TASK » Retype everything in the listing, leaving each line exactly as it is.

━━━ DATASET EXTRACT ━━━

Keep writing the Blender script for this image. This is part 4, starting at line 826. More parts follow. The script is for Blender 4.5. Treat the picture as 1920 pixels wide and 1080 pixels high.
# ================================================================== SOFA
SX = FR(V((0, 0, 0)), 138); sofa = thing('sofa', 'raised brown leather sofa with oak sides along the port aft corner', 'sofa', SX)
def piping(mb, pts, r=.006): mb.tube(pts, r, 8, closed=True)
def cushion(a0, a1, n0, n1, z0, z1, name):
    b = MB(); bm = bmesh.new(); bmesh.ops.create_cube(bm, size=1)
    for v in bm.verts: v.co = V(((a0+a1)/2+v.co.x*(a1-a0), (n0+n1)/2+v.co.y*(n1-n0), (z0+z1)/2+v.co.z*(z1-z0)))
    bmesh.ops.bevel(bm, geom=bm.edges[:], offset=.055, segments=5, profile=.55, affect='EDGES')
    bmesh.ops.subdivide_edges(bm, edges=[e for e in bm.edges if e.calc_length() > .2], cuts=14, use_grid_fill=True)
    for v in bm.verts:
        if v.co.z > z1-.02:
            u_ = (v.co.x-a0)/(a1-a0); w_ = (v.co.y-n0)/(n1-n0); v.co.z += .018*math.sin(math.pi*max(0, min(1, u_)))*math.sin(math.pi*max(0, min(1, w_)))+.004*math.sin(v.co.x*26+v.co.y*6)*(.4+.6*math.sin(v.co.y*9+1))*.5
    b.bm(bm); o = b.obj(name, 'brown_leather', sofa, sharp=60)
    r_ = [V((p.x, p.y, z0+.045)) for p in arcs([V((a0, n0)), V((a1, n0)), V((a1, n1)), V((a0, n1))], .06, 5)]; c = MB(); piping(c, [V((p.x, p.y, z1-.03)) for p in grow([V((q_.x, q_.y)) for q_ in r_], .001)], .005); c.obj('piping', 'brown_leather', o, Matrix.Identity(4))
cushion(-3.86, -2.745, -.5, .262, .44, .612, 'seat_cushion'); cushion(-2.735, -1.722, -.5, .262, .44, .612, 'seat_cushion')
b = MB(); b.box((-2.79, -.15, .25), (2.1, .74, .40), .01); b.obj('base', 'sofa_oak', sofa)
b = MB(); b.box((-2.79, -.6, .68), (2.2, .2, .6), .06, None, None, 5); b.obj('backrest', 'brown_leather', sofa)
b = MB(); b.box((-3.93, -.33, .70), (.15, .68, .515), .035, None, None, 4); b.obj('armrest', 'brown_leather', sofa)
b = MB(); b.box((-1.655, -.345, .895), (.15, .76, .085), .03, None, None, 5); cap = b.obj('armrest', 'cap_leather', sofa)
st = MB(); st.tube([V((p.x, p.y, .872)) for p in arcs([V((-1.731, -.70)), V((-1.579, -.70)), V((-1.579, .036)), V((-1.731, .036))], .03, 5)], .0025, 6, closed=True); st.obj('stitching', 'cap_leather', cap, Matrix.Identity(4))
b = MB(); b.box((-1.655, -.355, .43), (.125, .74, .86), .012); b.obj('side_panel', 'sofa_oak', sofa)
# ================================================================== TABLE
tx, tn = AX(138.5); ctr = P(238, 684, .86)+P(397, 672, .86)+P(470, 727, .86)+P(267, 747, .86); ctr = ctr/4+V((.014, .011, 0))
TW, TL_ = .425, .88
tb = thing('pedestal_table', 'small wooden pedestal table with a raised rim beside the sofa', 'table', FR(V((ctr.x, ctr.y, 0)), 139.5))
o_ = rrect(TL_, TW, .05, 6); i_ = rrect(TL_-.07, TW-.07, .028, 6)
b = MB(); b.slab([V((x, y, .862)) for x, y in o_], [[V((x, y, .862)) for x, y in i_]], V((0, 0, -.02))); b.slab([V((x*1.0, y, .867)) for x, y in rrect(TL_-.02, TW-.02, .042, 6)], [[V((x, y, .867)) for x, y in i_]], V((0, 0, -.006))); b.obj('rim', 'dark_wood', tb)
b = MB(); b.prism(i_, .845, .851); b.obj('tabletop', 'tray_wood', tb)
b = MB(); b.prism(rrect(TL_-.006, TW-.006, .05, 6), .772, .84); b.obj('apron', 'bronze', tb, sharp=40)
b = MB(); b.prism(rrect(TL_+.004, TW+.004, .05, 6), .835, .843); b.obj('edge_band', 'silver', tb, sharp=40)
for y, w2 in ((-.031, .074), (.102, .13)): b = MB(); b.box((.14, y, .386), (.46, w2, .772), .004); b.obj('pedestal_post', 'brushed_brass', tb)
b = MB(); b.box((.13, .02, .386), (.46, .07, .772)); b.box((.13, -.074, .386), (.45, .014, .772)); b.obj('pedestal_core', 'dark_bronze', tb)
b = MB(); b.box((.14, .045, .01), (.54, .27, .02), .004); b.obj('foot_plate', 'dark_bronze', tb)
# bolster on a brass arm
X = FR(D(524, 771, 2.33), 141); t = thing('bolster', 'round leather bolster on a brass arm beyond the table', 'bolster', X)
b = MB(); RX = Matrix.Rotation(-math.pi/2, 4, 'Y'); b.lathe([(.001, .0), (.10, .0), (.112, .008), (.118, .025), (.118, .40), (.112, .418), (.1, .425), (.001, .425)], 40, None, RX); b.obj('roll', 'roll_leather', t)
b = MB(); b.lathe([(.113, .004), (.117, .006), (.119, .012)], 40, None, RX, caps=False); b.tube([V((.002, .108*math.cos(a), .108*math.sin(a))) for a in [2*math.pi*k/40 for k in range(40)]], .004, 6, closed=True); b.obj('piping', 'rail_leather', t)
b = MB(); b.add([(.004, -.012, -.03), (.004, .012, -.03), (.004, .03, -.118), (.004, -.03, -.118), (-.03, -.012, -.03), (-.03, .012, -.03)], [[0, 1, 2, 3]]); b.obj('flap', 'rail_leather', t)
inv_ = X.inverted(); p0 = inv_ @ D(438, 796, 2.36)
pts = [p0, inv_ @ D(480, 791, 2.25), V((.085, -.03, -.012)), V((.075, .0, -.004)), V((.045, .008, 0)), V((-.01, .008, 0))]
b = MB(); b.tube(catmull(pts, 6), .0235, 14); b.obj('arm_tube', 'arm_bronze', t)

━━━

RIGHT ANSWER »
Keep writing the Blender script for this image. This is part 4, starting at line 826. More parts follow. The script is for Blender 4.5. Treat the picture as 1920 pixels wide and 1080 pixels high.
# ================================================================== SOFA
SX = FR(V((0, 0, 0)), 138); sofa = thing('sofa', 'raised brown leather sofa with oak sides along the port aft corner', 'sofa', SX)
def piping(mb, pts, r=.006): mb.tube(pts, r, 8, closed=True)
def cushion(a0, a1, n0, n1, z0, z1, name):
    b = MB(); bm = bmesh.new(); bmesh.ops.create_cube(bm, size=1)
    for v in bm.verts: v.co = V(((a0+a1)/2+v.co.x*(a1-a0), (n0+n1)/2+v.co.y*(n1-n0), (z0+z1)/2+v.co.z*(z1-z0)))
    bmesh.ops.bevel(bm, geom=bm.edges[:], offset=.055, segments=5, profile=.55, affect='EDGES')
    bmesh.ops.subdivide_edges(bm, edges=[e for e in bm.edges if e.calc_length() > .2], cuts=14, use_grid_fill=True)
    for v in bm.verts:
        if v.co.z > z1-.02:
            u_ = (v.co.x-a0)/(a1-a0); w_ = (v.co.y-n0)/(n1-n0); v.co.z += .018*math.sin(math.pi*max(0, min(1, u_)))*math.sin(math.pi*max(0, min(1, w_)))+.004*math.sin(v.co.x*26+v.co.y*6)*(.4+.6*math.sin(v.co.y*9+1))*.5
    b.bm(bm); o = b.obj(name, 'brown_leather', sofa, sharp=60)
    r_ = [V((p.x, p.y, z0+.045)) for p in arcs([V((a0, n0)), V((a1, n0)), V((a1, n1)), V((a0, n1))], .06, 5)]; c = MB(); piping(c, [V((p.x, p.y, z1-.03)) for p in grow([V((q_.x, q_.y)) for q_ in r_], .001)], .005); c.obj('piping', 'brown_leather', o, Matrix.Identity(4))
cushion(-3.86, -2.745, -.5, .262, .44, .612, 'seat_cushion'); cushion(-2.735, -1.722, -.5, .262, .44, .612, 'seat_cushion')
b = MB(); b.box((-2.79, -.15, .25), (2.1, .74, .40), .01); b.obj('base', 'sofa_oak', sofa)
b = MB(); b.box((-2.79, -.6, .68), (2.2, .2, .6), .06, None, None, 5); b.obj('backrest', 'brown_leather', sofa)
b = MB(); b.box((-3.93, -.33, .70), (.15, .68, .515), .035, None, None, 4); b.obj('armrest', 'brown_leather', sofa)
b = MB(); b.box((-1.655, -.345, .895), (.15, .76, .085), .03, None, None, 5); cap = b.obj('armrest', 'cap_leather', sofa)
st = MB(); st.tube([V((p.x, p.y, .872)) for p in arcs([V((-1.731, -.70)), V((-1.579, -.70)), V((-1.579, .036)), V((-1.731, .036))], .03, 5)], .0025, 6, closed=True); st.obj('stitching', 'cap_leather', cap, Matrix.Identity(4))
b = MB(); b.box((-1.655, -.355, .43), (.125, .74, .86), .012); b.obj('side_panel', 'sofa_oak', sofa)
# ================================================================== TABLE
tx, tn = AX(138.5); ctr = P(238, 684, .86)+P(397, 672, .86)+P(470, 727, .86)+P(267, 747, .86); ctr = ctr/4+V((.014, .011, 0))
TW, TL_ = .425, .88
tb = thing('pedestal_table', 'small wooden pedestal table with a raised rim beside the sofa', 'table', FR(V((ctr.x, ctr.y, 0)), 139.5))
o_ = rrect(TL_, TW, .05, 6); i_ = rrect(TL_-.07, TW-.07, .028, 6)
b = MB(); b.slab([V((x, y, .862)) for x, y in o_], [[V((x, y, .862)) for x, y in i_]], V((0, 0, -.02))); b.slab([V((x*1.0, y, .867)) for x, y in rrect(TL_-.02, TW-.02, .042, 6)], [[V((x, y, .867)) for x, y in i_]], V((0, 0, -.006))); b.obj('rim', 'dark_wood', tb)
b = MB(); b.prism(i_, .845, .851); b.obj('tabletop', 'tray_wood', tb)
b = MB(); b.prism(rrect(TL_-.006, TW-.006, .05, 6), .772, .84); b.obj('apron', 'bronze', tb, sharp=40)
b = MB(); b.prism(rrect(TL_+.004, TW+.004, .05, 6), .835, .843); b.obj('edge_band', 'silver', tb, sharp=40)
for y, w2 in ((-.031, .074), (.102, .13)): b = MB(); b.box((.14, y, .386), (.46, w2, .772), .004); b.obj('pedestal_post', 'brushed_brass', tb)
b = MB(); b.box((.13, .02, .386), (.46, .07, .772)); b.box((.13, -.074, .386), (.45, .014, .772)); b.obj('pedestal_core', 'dark_bronze', tb)
b = MB(); b.box((.14, .045, .01), (.54, .27, .02), .004); b.obj('foot_plate', 'dark_bronze', tb)
# bolster on a brass arm
X = FR(D(524, 771, 2.33), 141); t = thing('bolster', 'round leather bolster on a brass arm beyond the table', 'bolster', X)
b = MB(); RX = Matrix.Rotation(-math.pi/2, 4, 'Y'); b.lathe([(.001, .0), (.10, .0), (.112, .008), (.118, .025), (.118, .40), (.112, .418), (.1, .425), (.001, .425)], 40, None, RX); b.obj('roll', 'roll_leather', t)
b = MB(); b.lathe([(.113, .004), (.117, .006), (.119, .012)], 40, None, RX, caps=False); b.tube([V((.002, .108*math.cos(a), .108*math.sin(a))) for a in [2*math.pi*k/40 for k in range(40)]], .004, 6, closed=True); b.obj('piping', 'rail_leather', t)
b = MB(); b.add([(.004, -.012, -.03), (.004, .012, -.03), (.004, .03, -.118), (.004, -.03, -.118), (-.03, -.012, -.03), (-.03, .012, -.03)], [[0, 1, 2, 3]]); b.obj('flap', 'rail_leather', t)
inv_ = X.inverted(); p0 = inv_ @ D(438, 796, 2.36)
pts = [p0, inv_ @ D(480, 791, 2.25), V((.085, -.03, -.012)), V((.075, .0, -.004)), V((.045, .008, 0)), V((-.01, .008, 0))]
b = MB(); b.tube(catmull(pts, 6), .0235, 14); b.obj('arm_tube', 'arm_bronze', t)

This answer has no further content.